As part of the School of Architecture and Planning’s commencement activities, McKibben and members of the faculty will talk about elements of  the school’s diverse portfolio of sustainability research. Featured work will include research on regional food systems planning by Samina Raja, associate professor of urban and regional planning, and efforts on climate action planning by Himanshu Grover, assistant professor of urban and regional planning. Raja and Grover currently are applying their research to a federally funded initiative to build a sustainable development roadmap for Buffalo Niagara. That effort, One Region Forward, which is being led by the UB Regional Institute and Urban Design Project, also will be a subject of discussion with McKibben.

However, McKibben’s connection to UB and the School of Architecture and Planning goes beyond a shared commitment to sustainability to a personal level.

Subhashni Raj, a Fulbright Scholar from Fiji who will receive her Master of Urban Planning on Friday, has been involved with 350.org since 2009. As a volunteer, she organized demonstrations in Copenhagen in front of the United Nations Climate Talks. Before coming to UB, she helped lead 350 Pacific, a 350.org hub that works with Pacific Island nations, and worked to train young environmental leaders across the Pacific Islands.

Raj, who will introduce McKibben at commencement, says her passion for climate action began with McKibben and 350.org.

“He is the inspiration behind my climate activism. He is the reason I am here at UB. It is very fitting that he be there when I graduate.

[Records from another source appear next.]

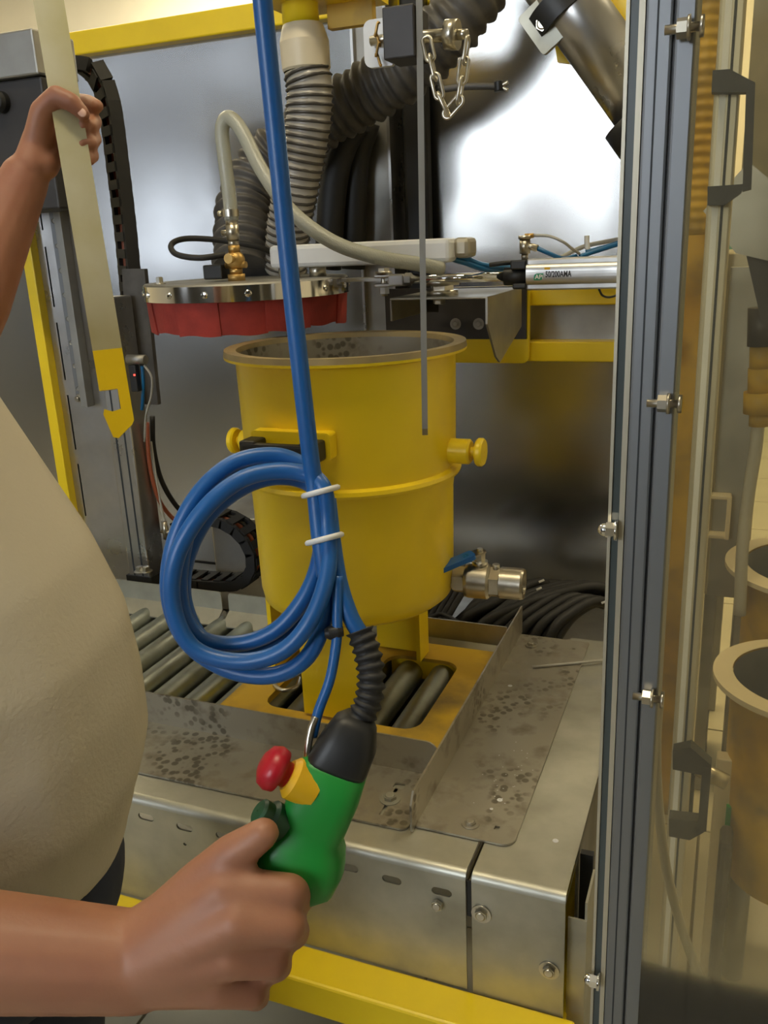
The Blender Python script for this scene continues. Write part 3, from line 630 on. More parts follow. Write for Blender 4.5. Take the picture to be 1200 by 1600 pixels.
cable('black_hose', 'second black rubber hose hanging beside the grey channel column', 'hose', [PY(575, 190, 1.965), PY(558, 250, 1.965), PY(555, 320, 1.965), PY(552, 420, 1.965)], 0.028, 'rubber', n=18)
cable('cut_cable', 'grey cable pair with a black tie pointing at the glare', 'cable', [PY(690, 140, 1.70), PY(720, 136, 1.70), PY(750, 135, 1.70), PY(781, 135, 1.70)], 0.006, 'duct')
cable('black_tie', 'black tie around the grey cable pair', 'tie', [PY(779, 127, 1.70), PY(780, 143, 1.70)], 0.009, 'black')
for k, (py1, lab) in enumerate(((128, 'upper bare wire end of the grey cable pair'), (141, 'lower bare wire end of the grey cable pair'))):
    cable('wire_end', lab, 'wire', [PY(781, 135, 1.70), PY(794, py1, 1.70)], 0.003, 'zinc')
# diagonal pipe upper right
YP = 1.58
A = PY(858, -40, YP); B = PY(1010, 175, YP); dv = (B - A).normalized(); pn = dv.cross(UY).normalized()
if pn.x < 0: pn = -pn
dp = thing('steel_pipe', 'stained steel pipe with bolted clamp slanting down at the upper right', 'pipe', B)
MB().cyl(A - dv * 0.15, B, 0.050, n=40).build('pipe', 'steel', dp)
cc = PY(885, 25, YP)
mb = MB(); mb.lathe(cc - dv * 0.028, dv, [(0.0505, 0), (0.058, 0), (0.058, 0.035), (0.0505, 0.035)], 40)
cl = mb.build('clamp', 'black', dp)
lug = PY(850, 40, YP - 0.03)
MB().prism(rrect(-0.036, -0.026, 0.036, 0.026, 0.006), lug, dv, pn, 0.012).build('clamp_lug', 'galv', cl)
MB().hexbolt(lug - UY * 0.006, -UY, 0.011, 0.009, False).build('bolt', 'zinc', cl)
cr = PY(1003, 195, YP); MB().cyl(cr - dv * 0.02, cr + dv * 0.02, 0.056, n=32).build('end_collar', 'black', dp)
yb = thing('pipe_support', 'yellow support plate behind the slanting steel pipe', 'bracket', PY(920, 95, 1.66))
P = [PY(868, 72, 1.66), PY(872, 98, 1.66), PY(985, 112, 1.66), PY(1000, -30, 1.66), PY(905, -30, 1.66)]
MB().prism([(q.x, q.z) for q in P], (0, 1.66, 0), UX, UZ, 0.012).build('plate', 'yellow', yb)
# ================================================================== hanging hook bar with pin and chain
YH = 1.14
hb = thing('hook_bar', 'thin steel hook bar hanging edge-on from a dark block over the drum', 'bar', PY(664, 678, YH))
t0 = PY(654, -60, YH); t1 = PY(664, 678, YH); t2 = PY(661, 610, YH)
wv = 0.022
def barpts(top, z_notch0, z_notch1, zend):
    return [(-wv, top), (wv, top), (wv, zend + 0.012), (wv - 0.014, zend), (-wv + 0.006, zend), (-wv, zend + 0.008), (-wv, z_notch0), (-wv + 0.018, z_notch0), (-wv + 0.018, z_notch0 + 0.012), (-wv + 0.012, z_notch1), (-wv, z_notch1)]
ang = math.radians(-8)
ub = V((-math.sin(ang), math.cos(ang), 0))       # the broad side points almost away from the lens
lean = (t0 - t1).normalized()
zl = (t0 - t1).length
pts = barpts(zl, 0.035, 0.07, 0.0)
camdir = (V((0, 0, CH)) - t1); camdir.z = 0; camdir.normalize()
MB().prism(pts, t1 + camdir * 0.0, camdir, lean, 0.008).build('bar', 'dullsteel', hb)
blk0 = PY(612, 100, YH); blk1 = PY(658, 12, YH)
MB().bbox((blk0.x, YH - 0.028, blk0.z), (blk1.x, YH + 0.028, blk1.z), 0.002).build('block', 'blockgrey', hb)
w0 = PY(572, 108, YH); w1 = PY(613, 27, YH)
MB().prism(rrect(w0.x, w0.z, w1.x, w1.z, (0.010, 0.002, 0.002, 0.010)), (0, YH, 0), UX, UZ, 0.008).build('white_plate', 'white', hb)
pz = PY(660, 57, YH)
pin = MB().cyl((blk0.x - 0.022, YH - 0.012, pz.z), (blk0.x + 0.01, YH - 0.012, pz.z), 0.006, n=14)
p1 = PY(697, 55, YH - 0.012); p2 = PY(716, 54, YH - 0.012); p3 = PY(731, 54, YH - 0.012)
pin.cyl((blk0.x, YH - 0.012, pz.z), p1, 0.0075, n=16); pin.cyl(p1, p2, 0.017, n=24); pin.cyl(p2, p3, 0.006, n=12)
pn_ = pin.build('lock_pin', 'zinc', hb)
sp = []
cx = blk0.x - 0.010
for k in range(40):
    a = k / 39 * 2 * math.pi * 2; sp.append(V((cx + 0.003 * math.cos(a), YH - 0.020 - 0.002 * math.sin(a), pz.z + 0.016 - 0.045 * k / 39 + 0.004 * math.sin(a * 2))))
MB().tube(sp, 0.0018, 6).build('cotter_pin', 'brass', pn_)
# chain of single links
ctrl = [PY(666, 62, YH - 0.04), PY(674, 95, YH - 0.045), PY(684, 140, YH - 0.05), PY(697, 174, YH - 0.05), PY(710, 176, YH - 0.05), PY(719, 145, YH - 0.05), PY(725, 100, YH - 0.045), PY(731, 60, YH - 0.04)]
cpts = resample(catmull(ctrl, 20), 0.0225)
for i in range(len(cpts) - 1):
    p, q = cpts[i], cpts[i + 1]; t = (q - p).normalized(); s_ = basis(t)[1 + i % 2]; c = (p + q) / 2
    lp = []
    for k in range(20):
        a = 2 * math.pi * k / 20; lx = math.cos(a) * 0.0055; ly = math.sin(a) * 0.0055 + (0.0095 if math.sin(a) > 0 else -0.0095)
        lp.append(c + s_ * lx + t * ly)
    MB().tube(lp, 0.0021, 6, closed=True).build('chain_link', 'zinc', hb)

# ================================================================== yellow drum
DC = V((-0.583, 1.29, 0)); RT = 1.297; RB = 0.864
dr = thing('yellow_drum', 'yellow painted steel drum with flanged rim on the roller conveyor', 'drum', (DC.x, DC.y, 0.694))
MB().lathe(DC, UZ, [(0.001, RB), (0.120, RB), (0.150, RB + 0.004), (0.162, RB + 0.014), (0.166, RB + 0.034), (0.1685, 1.06), (0.1735, 1.10), (0.1765, 1.287)], 96, sharp=False).build('shell', 'yellow', dr)
MB().lathe(DC, UZ, [(0.1725, 1.288), (0.1695, 1.10), (0.163, RB + 0.05), (0.15, RB + 0.015), (0.001, RB + 0.01)], 96, sharp=False).build('inner_wall', 'tray', dr)
MB().lathe(DC, UZ, [(0.176, 1.280), (0.194, 1.284), (0.1945, 1.288)], 96).build('rim_edge', 'yellow', dr)
MB().lathe(DC, UZ, [(0.1945, 1.288), (0.193, RT), (0.174, RT - 0.001), (0.1725, 1.287)], 96).build('rim_flange', 'rim', dr)
MB().lathe(DC, UZ, [(0.172, 1.086), (0.181, 1.088), (0.1825, 1.092), (0.181, 1.098), (0.172, 1.102)], 96).build('belt_ring', 'yellow', dr)
for sg in (-1, 1):
    c = V((DC.x + sg * 0.170, DC.y, 1.128)); d_ = UX * sg
    MB().lathe(c, d_, [(0.020, 0.0), (0.020, 0.034), (0.017, 0.037), (0.0075, 0.037), (0.0075, 0.046), (0.020, 0.046), (0.0225, 0.049), (0.0225, 0.055), (0.020, 0.058), (0.001, 0.058)], 32).build('trunnion', 'yellow', dr)
hx, hz = DC.x - 0.012, 1.170; hy = DC.y - 0.1745
MB().prism(rrect(hx - 0.062, hz - 0.018, hx + 0.066, hz + 0.022, 0.005), (0, hy - 0.006, 0), UX, UZ, 0.022).build('handle_plate', 'yellow', dr)
hm = MB(); hm.bbox((hx - 0.064, hy - 0.052, hz - 0.016), (hx - 0.036, hy - 0.017, hz + 0.014), 0.004); hm.bbox((hx + 0.032, hy - 0.052, hz - 0.016), (hx + 0.060, hy - 0.017, hz + 0.014), 0.004); hm.bbox((hx - 0.060, hy - 0.054, hz - 0.015), (hx + 0.056, hy - 0.040, hz + 0.011), 0.004)
hm.build('handle', 'black', dr)
MB().box((hx + 0.041, hy - 0.0555, hz - 0.004), (hx + 0.044, hy - 0.0538, hz + 0.008)).build('handle_mark', 'white', dr)
a = math.radians(-86); q = V((DC.x + 0.1742 * math.cos(a), DC.y + 0.1742 * math.sin(a), PY(495, 642, 1.115).z))
MB().sphere(q, (0.008, 0.0012, 0.0035), 6, Matrix.Rotation(0.35, 3, 'Y')).build('paint_chip', 'rubber', dr)
# legs
MB().prism(rrect(-0.630, 0.70, -0.528, 0.90), (0, 1.150, 0), UX, UZ, 0.008, []).build('leg', 'yellow', dr)
lg = MB(); lg.box((-0.610, 1.425, 0.695), (-0.515, 1.433, 0.90)); lg.box((-0.515, 1.385, 0.695), (-0.507, 1.433, 0.90)); lg.build('leg', 'yellow', dr)
MB().box((-0.76, 1.27, 0.695), (-0.752, 1.37, 0.90)).build('leg', 'yellow', dr)
MB().lathe((DC.x, DC.y + 0.02, RB), -UZ, [(0.028, 0), (0.028, 0.014), (0.034, 0.014), (0.034, 0.022), (0.001, 0.024)], 28).build('drain_cap', 'yellow_worn_shade', dr)
# yellow carrier frame
cf = thing('carrier_frame', 'worn yellow carrier plate with large openings under the drum', 'carrier', (-0.585, 1.285, 0.685))
MB().prism(rrect(-0.79, 1.105, -0.378, 1.468, 0.012), (0, 0, 0.690), UX, UY, 0.007, [rrect(-0.575, 1.158, -0.435, 1.405, 0.03), rrect(-0.72, 1.158, -0.60, 1.405, 0.03)]).build('plate', 'yellow_worn_shade', cf)
MB().prism(rrect(-0.575, 0.648, -0.43, 0.687), (0, 1.41, 0), UX, UZ, 0.004, [circle(-0.54, 0.658, 0.004, 10), circle(-0.49, 0.658, 0.004, 10)]).build('stiffener', 'yellow', cf)
MB().box((-0.728, 1.15, 0.65), (-0.722, 1.41, 0.687)).build('stiffener', 'yellow_worn_shade', cf)
lp = [PZ(430, 1058, 0.695), PZ(428, 1068, 0.70), PZ(440, 1078, 0.70), PZ(462, 1074, 0.70), PZ(468, 1060, 0.70)]
MB().tube(catmull(lp, 6), 0.004, 8).build('wire_lug', 'zinc', cf)
# ball valve on the drum
VB = V((-0.420, 1.318, 0.898)); vd = V((1, 0.06, 0)).normalized()
va = thing('ball_valve', 'nickelled ball valve with blue lever on the side of the drum', 'valve', VB)
def vp(t, o=0): return VB + vd * t
mb = MB(); mb.cyl(vp(-0.012), vp(0.004), 0.018, n=6, smooth=False)
mb.cyl(vp(0.004), vp(0.022), 0.0235, n=6, smooth=False); mb.build('inlet_nut', 'nickel', va)
MB().lathe(VB, vd, [(0.020, 0.022), (0.0285, 0.024), (0.030, 0.030), (0.030, 0.062), (0.027, 0.066), (0.02, 0.067)], 36).build('body', 'nickel', va)
mb = MB(); mb.cyl(vp(0.066), vp(0.082), 0.0265, n=6, smooth=False); mb.build('outlet_nut', 'nickel', va)
MB().lathe(VB, vd, [(0.022, 0.082), (0.0265, 0.083), (0.0265, 0.118), (0.025, 0.122), (0.018, 0.122), (0.016, 0.110), (0.001, 0.11)], 36).build('outlet_cap', 'nickel', va)
st = vp(0.048)
mb = MB(); mb.cyl(st + UZ * 0.026, st + UZ * 0.036, 0.013, n=16); mb.cyl(st + UZ * 0.036, st + UZ * 0.05, 0.009, n=6, smooth=False); mb.cyl(st + UZ * 0.05, st + UZ * 0.058, 0.005, n=12); mb.cyl(vp(0.075) + UZ * 0.02, vp(0.075) + UZ * 0.032, 0.006); mb.build('stem', 'zinc', va)
lvd = V((-0.66, -0.55, -0.22)).normalized(); lvs = lvd.cross(UZ).normalized(); lvn = lvs.cross(lvd)
l0 = st + UZ * 0.052
MB().prism(rrect(-0.008, -0.011, 0.03, 0.011, 0.004), l0, lvd, lvs, 0.003).build('lever_plate', 'zinc', va)
MB().prism(rrect(0.012, -0.0125, 0.085, 0.0125, 0.005), l0, lvd, lvs, 0.008).build('lever_sleeve', 'bluehandle', va)
text_mb('63', l0 + lvd * 0.02 - lvs * 0.004 + lvn * 0.0043 , lvd, lvs, 0.012).build('lever_mark', 'bluetube', va)

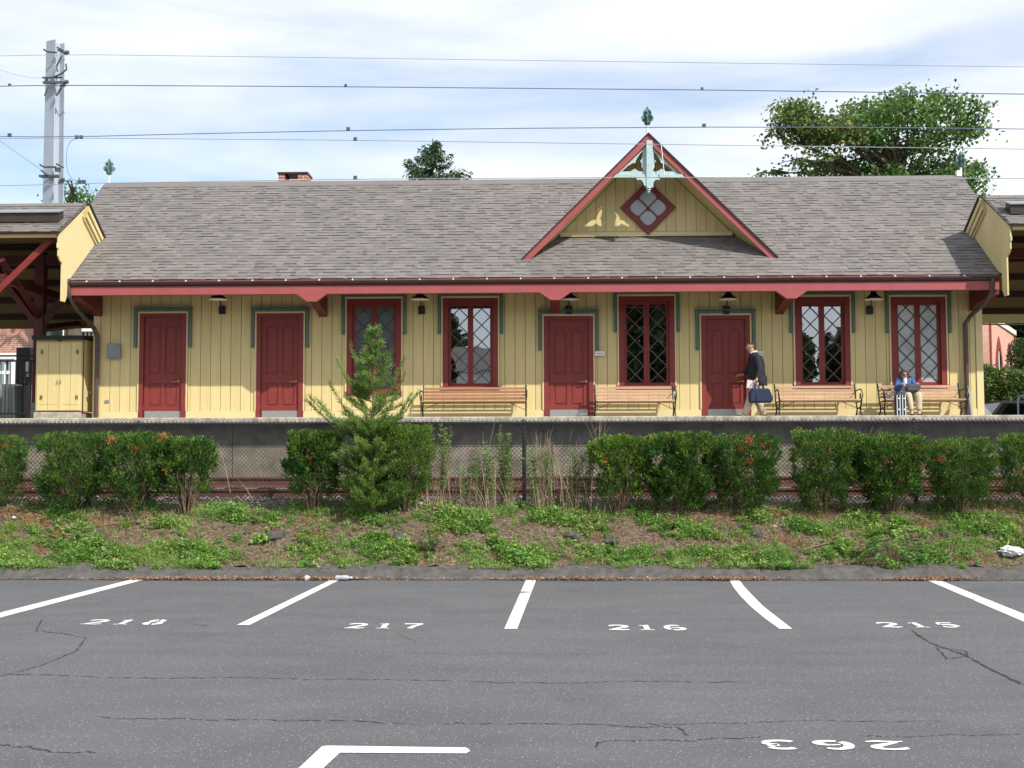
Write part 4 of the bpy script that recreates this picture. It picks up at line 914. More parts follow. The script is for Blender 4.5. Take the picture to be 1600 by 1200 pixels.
# ground cover
GREEN = [(20, 835, 50, 22, .9), (60, 865, 90, 22, 1), (10, 880, 60, 12, 1), (110, 812, 35, 14, .6), (100, 800, 25, 12, .7), (135, 830, 16, 22, .7), (160, 860, 40, 20, 1), (200, 868, 60, 22, 1), (270, 865, 60, 22, 1), (320, 868, 30, 20, .9), (205, 815, 12, 12, .6), (255, 815, 14, 14, .6), (310, 800, 30, 12, .9), (285, 818, 18, 12, .8), (345, 800, 45, 12, .9), (400, 800, 60, 12, .8), (360, 845, 30, 14, .6), (350, 870, 24, 16, .5), (460, 795, 60, 12, .7), (440, 805, 25, 10, .6), (495, 820, 25, 12, .6), (490, 845, 35, 14, .7), (540, 860, 60, 20, .85), (480, 878, 14, 10, .9), (440, 882, 14, 8, .7), (405, 880, 14, 8, .6), (590, 845, 40, 16, .9), (625, 860, 50, 18, .8), (610, 805, 55, 12, .7), (560, 800, 30, 10, .5), (690, 800, 40, 14, .8), (740, 810, 50, 16, .9), (790, 800, 60, 14, .9), (700, 825, 40, 14, .7), (760, 860, 60, 20, .95), (810, 870, 50, 18, 1), (870, 860, 70, 18, .9), (880, 800, 55, 18, .95), (935, 812, 45, 16, .9), (980, 800, 30, 12, .85), (1020, 812, 25, 14, .8), (1060, 828, 28, 18, .8), (1100, 825, 35, 14, .8), (960, 868, 60, 16, .8), (1040, 865, 60, 16, .85), (1110, 868, 70, 16, .9), (1190, 865, 60, 18, .9), (1180, 810, 30, 16, .85), (1160, 830, 30, 14, .7), (1230, 868, 50, 16, .8), (1290, 820, 50, 12, .9), (1350, 812, 50, 12, .8), (1250, 815, 20, 10, .7), (1360, 835, 35, 14, .7), (1320, 855, 30, 18, .8), (1400, 875, 40, 12, .8), (1450, 870, 28, 16, .9), (1430, 820, 60, 12, .8), (1500, 815, 40, 14, .8), (1530, 830, 50, 18, .85), (1560, 812, 50, 14, .85), (1590, 835, 30, 20, .8), (1500, 850, 40, 10, .4), (1540, 855, 40, 12, .5), (1490, 880, 40, 8, .3), (150, 888, 20, 6, .8), (640, 893, 14, 8, .4), (40, 890, 30, 6, .6)]
def bank_point(px, py):
    d = ray(px, py); lo, hi = 15.9, 18.2
    for _ in range(22):
        m = (lo + hi) / 2; t = m / d.y; x, z = d.x * t, EYE + d.z * t
        zz = bank_z(x, m) if m > 16.08 else (.15 if m > 15.8 else 0)
        if z > zz: lo = m
        else: hi = m
    t = hi / d.y; return d.x * t, hi, EYE + d.z * t
Pw = []; Hw = []
for gx, gy_, rx, ry, dn in GREEN:
    for _ in range(int(rx * ry * .030 * dn) + 1):
        a = random.uniform(0, 6.283); r = math.sqrt(random.random()); cx_, cy_ = gx + rx * r * math.cos(a), gy_ + 6 + ry * r * math.sin(a); hh = (1 - r * .6) * random.uniform(.35, 1.25) * (.5 + .5 * dn); sz = random.uniform(2.5, 7)
        for _ in range(int(10 + sz * 1.6)):
            dx_ = random.gauss(0, 1); x, yy, z = bank_point(cx_ + sz * dx_, cy_ + sz * .45 * random.gauss(0, 1))
            if yy > 18.0: continue
            Pw.append((x, yy, z)); Hw.append(hh * random.uniform(.6, 1.1) * math.exp(-dx_ * dx_ * .2))
# sparse random weeds everywhere
for _ in range(2600):
    x = random.uniform(-7.8, 7.8); yy = random.uniform(16.1, 17.6); Pw.append((x, yy, bank_z(x, yy))); Hw.append(random.uniform(.1, .5))
m_weed3 = leafmat('yellowing_weed_leaf', (.30, .40, .09), (.50, .52, .20), .35); Pw = np.array(Pw); Hw = np.array(Hw); k = 11; SZ = np.repeat(np.clip(1 + .45 * np.sin(Pw[:, 0] * 4.3 + Pw[:, 1] * 6) + rng.normal(0, .15, len(Pw)), .55, 1.7), k); P = np.repeat(Pw, k, 0); H = np.repeat(Hw, k)
sx = np.repeat(rng.normal(0, .35, (len(Pw), 2)), k, 0); tt = frac(len(P)); P = P + np.stack([sx[:, 0] * tt * H * .12, sx[:, 1] * tt * H * .12, tt * H * .19], 1) + rng.normal(0, .011, (len(P), 3))
D = np.stack([rng.normal(0, .8, len(P)), rng.normal(-.15, .7, len(P)), rng.uniform(-.05, .8, len(P))], 1)
V = leaves(P, D, rng.uniform(.022, .046, len(P)) * SZ, rng.uniform(.008, .020, len(P)) * SZ, flat=.5)
nz = np.sin(P[:, 0] * 2.7) + np.sin(P[:, 0] * 7.1 + P[:, 1] * 5)
ng = 5200; gx_ = rng.uniform(-8, 8, ng); gy2 = rng.uniform(16.05, 17.9, ng); keep = (np.sin(gx_ * 2.1 + 1) + np.sin(gx_ * 5.3 + gy2 * 4) + rng.normal(0, .5, ng)) > .1; gx_, gy2 = gx_[keep], gy2[keep]
gP = np.stack([gx_, gy2, np.array([bank_z(a, b) for a, b in zip(gx_, gy2)])], 1); gP = np.repeat(gP, 3, 0) + rng.normal(0, .012, (len(gx_) * 3, 3)) * np.array([1, 1, 0]); gD = np.stack([rng.normal(0, .45, len(gP)), rng.normal(0, .4, len(gP)), np.ones(len(gP))], 1)
tag(quads('grass_blades', leaves(gP, gD, rng.uniform(.05, .14, len(gP)), .006), [m_weed, m_straw], None, (frac(len(gP)) < .45).astype(int)), 'thin green and dry grass blades scattered over the bank', 'grass', kind='stuff')
tag(quads('ground_cover', V, [m_weed, m_weed2, m_weed3], None, np.where(np.repeat(frac(len(Pw)), k) + .15 * np.sin(P[:, 0] * 3.1) > .88, 2, (frac(len(P)) + nz * .14 > .68).astype(int))), 'bright green weeds covering the bank above the kerb', 'weeds', kind='stuff')
# dry straw and dead stalks lying on the bank
n = 22000; x = rng.uniform(-8.2, 8.2, n); y = rng.uniform(16.1, 17.9, n); z = np.array([bank_z(a, b) for a, b in zip(x, y)]) + .01
D = np.stack([rng.normal(0, 1, n), rng.normal(0, .6, n), rng.normal(.12, .18, n)], 1); V = leaves(np.stack([x, y, z], 1), D, rng.uniform(.03, .13, n), .004 + .004 * frac(n))
tag(quads('dry_straw', V, m_straw), 'dry straw littering the bank', 'straw', kind='stuff')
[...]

It is my life coming full circle,” says Raj, who will enter the school’s PhD program in urban and regional planning in the fall to advance her research on food systems and climate action planning.

Shibley also will present McKibben with the Dean’s Medal in recognition of McKibben’s lifetime achievements in advancing sustainable development across the globe. The highest honor bestowed by the School of Architecture and Planning, the Dean’s Medal is awarded annually to individuals in recognition of extraordinary service or accomplishment in planning, architecture or environmental design. The award recognizes the powerful roles these and allied fields play in supporting the ability for all to live life well on an increasingly urbanized planet.

Previous winners include architect, futurist and author R. Buckminster Fuller; John P. Eberhard, the school’s founding dean; and Barbara Campagna, chief architect for the National Trust for Historic Preservation and a 1984 graduate of the School of Architecture and Planning.

Provost Charles F. Zukoski will present degrees to the 216 graduate and undergraduate candidates from the Department of Architecture and the Department of Urban and Regional Planning.